El otro, el aventurero de riesgo de elite, o sea, el giliaventurero a lo grande, es un ejemplar más exquisito. Tiene rasgos específicos propios, lejos del alcance de cualquier tiñalpa. El nivel Maribel de sus hazañas, por ejemplo, está muy por encima de la media del resto de los aventureros cutres. Un giliaventurero de pata negra nunca se despeina por menos de una travesía atlántica a bordo de un navío de línea de setenta y cuatro cañones construido por artesanos turroneros de Jijona con bejucos del Aljarafe, y tripulado por una dotación hermanada y multirracial –eso es lo más emotivo y lo más bonito– compuesta por un saharaui, un chino, un maorí y uno de Lepe. Y si nunca llega a atravesar nada porque una vez se le suelta el bejuco y otra se le amotina el chino, y tiene que salir doce o quince veces, pues mejor. Más fotos y más prensa. Además hay aventuras alternativas, como hacer slalom entre los icebergs de Groenlandia con moto acuática y sin otra escolta que una fragata de la Armada, o tirarse con parapente de kevlar ignífugo sobre Liberia –hermoso detalle solidario con esos pobres negros– para aterrizar en Puerto Portals, entre una nube de fotógrafos, casualmente el día de la regata patrocinada por la colonia Azur de Juanjo Puigcorbé número 5.

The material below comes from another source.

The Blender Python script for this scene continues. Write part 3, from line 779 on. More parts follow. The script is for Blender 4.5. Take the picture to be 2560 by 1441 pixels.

Pero la piedra de toque, la condición indispensable, el contraste de calidad por donde se muerde a este aventurero al primer vistazo, es ese aura, ese carisma mediático que deja, para toda la vida, tener o haber tenido algún parentesco, aunque sea lejano o accidental, con familias de la realeza europea: primo del heredero de Varsoniova, ex novio de la hija hippie del rey de Borduria, hermano del cuñado del rey de Ruritania. Detallitos, en fin, que permiten salir en la prensa rosa. Ayuda mucho ser de buena familia, con posibles, y que el patronímico –con los aventureros cutres se dice nombre a secas– sea, por ejemplo, Borja Francisco de los Santos; pero que desde niño la familia y los amigos te hayan llamado, y sigan haciéndolo aunque ya tengas cuarenta tacos, Cuquito, Cholo o Totín. Porque luego, cuando el Hola dedica cuatro páginas a tu última hazaña, para el titular queda estupendo eso de Totín Fernández del Ciruelo-Bordiú, estirpe de aventureros, declara: «Que Televisión Española, Iberia, Telefónica, el BBVA, La Caixa, Trasmediterránea, Repsol, la Once y la Doce me financien esta gesta no tiene nada que ver con que yo sea cuñado del rey Ottokar de Syldavia».